Poets commemorate SF Valley shootings

Listen to story

Download this story 1.0MB

A decade ago today an avowed white supremacist entered a San Fernando Valley Jewish Community Center and shot 70 rounds, injuring five people. He later killed a Filipino American mail carrier. The gunman’s serving a life sentence in prison. The racially motivated shootings rocked the Southland. KPCC’s Adolfo Guzman-Lopez has this report about a group of poets staging a commemorative reading tonight they’re calling the “Poetry of Tolerance.”

Adolfo Guzman-Lopez: Television news coverage of the shootings shocked George Kalmar. He’d left Eastern Europe in 1965 hoping to escape anti-Semitism.

George Kalmar: For me this was kind of a flashback to what was happening in Europe after the war, and of course during the war, to the Jewish community.

Guzman-Lopez: He hadn’t expected anyone to target Jews like him in the United States.

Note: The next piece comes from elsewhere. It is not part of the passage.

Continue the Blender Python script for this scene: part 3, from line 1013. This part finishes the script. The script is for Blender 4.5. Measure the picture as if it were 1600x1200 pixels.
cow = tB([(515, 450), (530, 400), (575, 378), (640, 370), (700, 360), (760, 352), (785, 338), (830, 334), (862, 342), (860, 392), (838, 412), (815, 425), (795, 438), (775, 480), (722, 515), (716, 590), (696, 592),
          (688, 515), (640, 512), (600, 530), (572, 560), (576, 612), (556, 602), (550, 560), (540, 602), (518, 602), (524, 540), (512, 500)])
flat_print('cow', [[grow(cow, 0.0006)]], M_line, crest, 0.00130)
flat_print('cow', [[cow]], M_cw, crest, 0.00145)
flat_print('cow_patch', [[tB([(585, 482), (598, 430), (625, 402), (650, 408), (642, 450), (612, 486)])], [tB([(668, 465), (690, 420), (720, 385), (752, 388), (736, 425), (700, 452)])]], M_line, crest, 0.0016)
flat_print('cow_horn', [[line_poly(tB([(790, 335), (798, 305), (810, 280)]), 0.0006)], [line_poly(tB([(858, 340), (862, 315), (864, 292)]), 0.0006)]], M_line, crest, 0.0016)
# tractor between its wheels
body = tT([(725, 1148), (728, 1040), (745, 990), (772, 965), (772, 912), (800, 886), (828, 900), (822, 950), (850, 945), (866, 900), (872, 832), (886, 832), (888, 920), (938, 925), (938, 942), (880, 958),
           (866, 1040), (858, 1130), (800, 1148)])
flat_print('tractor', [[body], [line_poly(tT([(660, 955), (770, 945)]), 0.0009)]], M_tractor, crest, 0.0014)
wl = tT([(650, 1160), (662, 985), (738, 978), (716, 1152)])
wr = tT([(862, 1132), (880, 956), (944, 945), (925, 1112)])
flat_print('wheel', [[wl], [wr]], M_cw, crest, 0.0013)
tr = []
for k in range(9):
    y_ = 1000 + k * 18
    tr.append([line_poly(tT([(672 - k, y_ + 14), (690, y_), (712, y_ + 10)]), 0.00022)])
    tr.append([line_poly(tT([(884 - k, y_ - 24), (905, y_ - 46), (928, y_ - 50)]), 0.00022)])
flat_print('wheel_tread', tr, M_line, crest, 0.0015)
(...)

Kalmar’s a professional sculptor who’s also written poetry for decades. He’s composed something new for tonight’s reading.

Kalmar: This poem is called “The Dark Will Be Forgotten”:

This arm was raised and cut down by the Philistine blades.

Then this arm rose and swept aside the Roman chariots

Only to be sacrificed in the dark clouds of Masada’s wails...

Guzman-Lopez: Images from Jewish history intertwine with a remembrance of the shooting’s one casualty, mailman Joseph Ileto, and Kalmar’s belief that society is approaching a point at which tolerance will overtake hatred.


Nothing can shatter a vision, or take the blood of a people,

No one can turn our skins inside out on this new dawn, On this journey to oneness.

All faces will be one face, and all skins will be one skin;

All children will be mine and yours,

And, like in the beginning there will be only one father and one mother.

On that day Joseph Illeto will return and he will tell tales in Polish And Russian and Slovak, And at his side a little black haired boy with a kipa will sing a song In Togalog and dream of Zamboanga or Lubao; and on that day, and not before, the dark will be forgotten.

Guzman-Lopez: Three other poets plan to take part in the Poetry of Tolerance reading. They include a Japanese-American who’s written about anti-Asian violence and an Iranian poet inspired by the death of family members after Iran’s Islamic Revolution 30 years ago.